A still from When Rabbit Left the Moon

“When Rabbit Left the Moon,” a 14-minute film by filmmaker, Emiko Omori, will be featured at the Wing Luke Museum on Thursday, August 3 in the Tateuchi Story Theatre. It will be screened as a continuous loop from 10:30 a.m. to 4:30 p.m.

This film began as an experiment, Omori said in an interview. Words to describe the camp experience, the experience of having been incarcerated for the duration of World War II, seemed inadequate to her-either too many or not enough.

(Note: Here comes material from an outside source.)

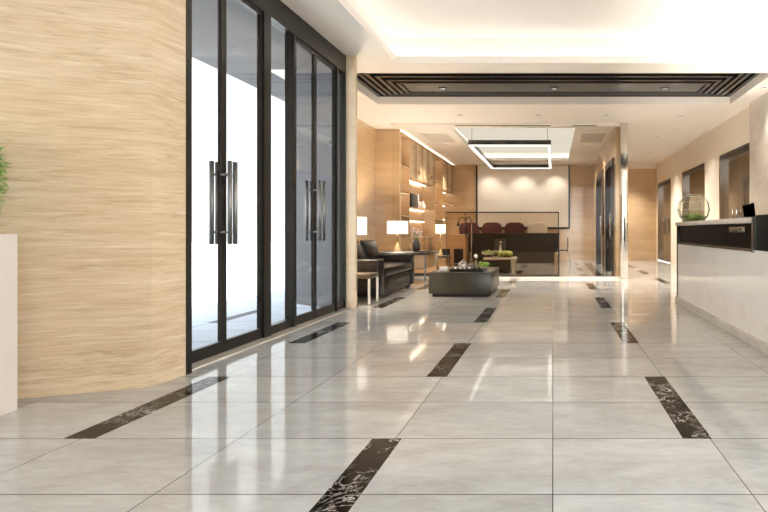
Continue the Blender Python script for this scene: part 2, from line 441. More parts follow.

So, the idea of creating a wordless film, a “video poem” as she calls it, came to her as an attempt to express long buried feelings without words. “Many of the images and much of the music come from my longer work, Rabbit In the Moon, a documentary which came out in 1999. Omori also said that she wanted to include the atomic bombing of Hiroshima as an added reminder of America’s attitude toward Japan and the Japanese.

Finished early this year, the piece was presented as an installation at the Asian Art Museum in San Francisco the week of the 75th anniversary of the signing of Executive Order 9066, by President Franklin Roosevelt, that paved the way to the incarceration of 120,000 Americans of Japanese descent. The installation was shown continuously for a week, held in a small room with sofas to make for an intimate screening and viewers were encouraged to jot down their comments on cards.

A panel discussion was also held in conjunction with the installation, attended by an overflowing crowd, an indication of the public state of mind in current times. Some of the comments on the cards were: “Heartbreaking yet visually beautiful. Thank you for reminding us not to go down this road again.” “Thank you for teaching us about this crime against humanity. God bless you.” “Heart broken open. Growing up on the east coast in 1950s-1960s no mention of this history.” “Such quiet dignity against such total indignity. Horrible then, and detention camps for immigrants and potentially new ethnic groups frightening real now.”

This film has been shown at Films of Remembrance in San Francisco, Occidental College in Los Angeles, New York Museum of Modern Art, Cal State University Dominguez Hills, and the Euphrat Museum of Art at De Anza College.